Do Not Disturb Unless I’ve Won the Lottery or Jesus Has Been Sighted on the Old Taos Highway
There's a book I really like called Women Who Run with The Wolves by Clarissa Pinkola Estes. It's got a poorly designed cover (see below) and an embarrassing title.
But over the past few years, it's been my book. It's the book I go to when I'm inspired. It's the book I read in the morning with my coffee. It's the book I go to when I'm confused and feel weak.
With everything that is happening in the world right now, I know some of us feel frustrated, confused, and defeated. So, for whatever soul balm it is worth, I wanted to share some of the passages that most inspire me around creativity and making.
4 inspiring quotes for makers from the book Women Who Run With the Wolves:
On taking our work seriously
“Often the creative life is slowed or stopped because something in the psyche has a very low opinion of us, and we are down there groveling at its feet instead of bopping it over the head and running for freedom. In many cases what is required to aright the situation is that we take ourselves, our ideas, our art, far more seriously than we have before.”
On saying “no”
“A woman must be careful to not allow over-responsibility (or over-respectability) to steal her necessary creative rests, riffs, and raptures. She simply must put her foot down and say no to half of what she believes she ‘should’ be doing. Art is not meant to be created in stolen moments only.”
On what it means to be a real artist
“Gifted women, even as they reclaim their creative lives, even as beautiful things flow from their hands, from their pens, from their bodies, still question whether they are writers, painters, artists, people, real ones. And of course they are real ones even though they might like to bedevil themselves with what constitutes ‘real.’ A farmer is a real farmer when she looks out over the land and plans the spring crops. A runner is real when she takes the first step, a flower is real when it is yet in its mother stem, a tree is real when it is still a seed in the pine cone. An old tree is a real living being. Real is what has life.”

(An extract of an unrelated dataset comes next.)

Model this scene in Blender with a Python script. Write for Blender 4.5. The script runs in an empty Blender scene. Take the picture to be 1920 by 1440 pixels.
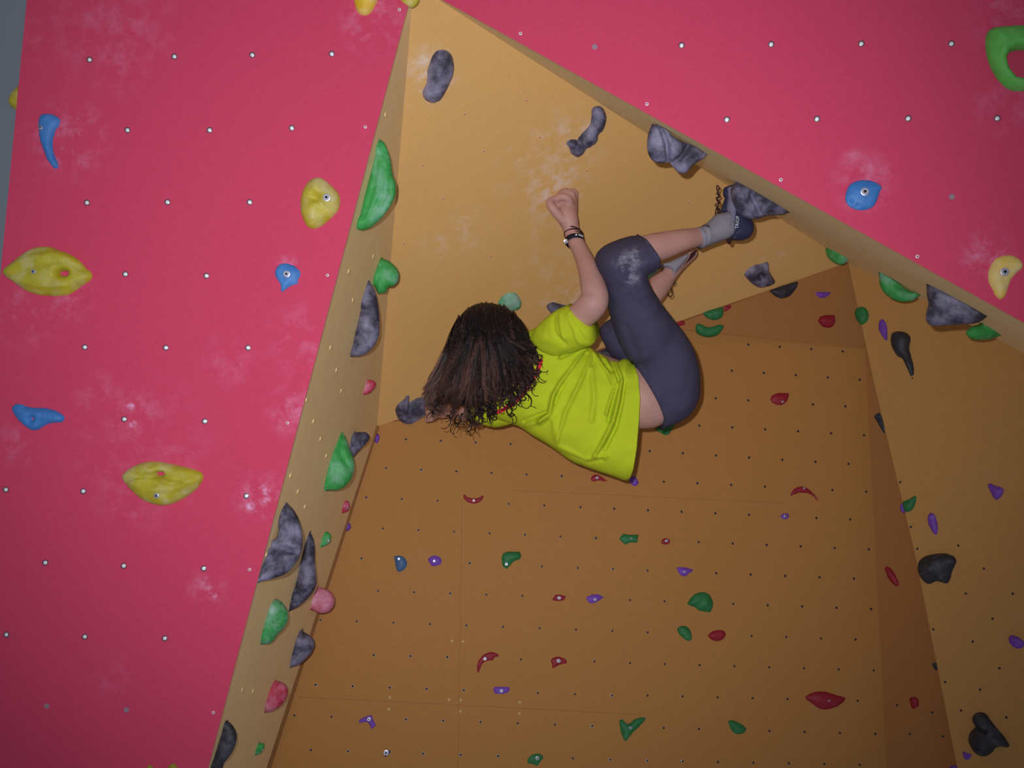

On creating protected time
“I know a fierce painter I know who hangs this sign on the chain that closes off the road to her house when she is in a painting or thinking mode: ‘I am working today and am not receiving visitors. I know you think this doesn’t mean you because you are my banker, agent, or best friend. But it does.’ Another sculptor I know hangs this sign on her gate: ‘Do not disturb unless I’ve won the lottery or Jesus has been sighted on the Old Taos Highway.’”
Keep running with the wolves -- and keep making what you make for the world.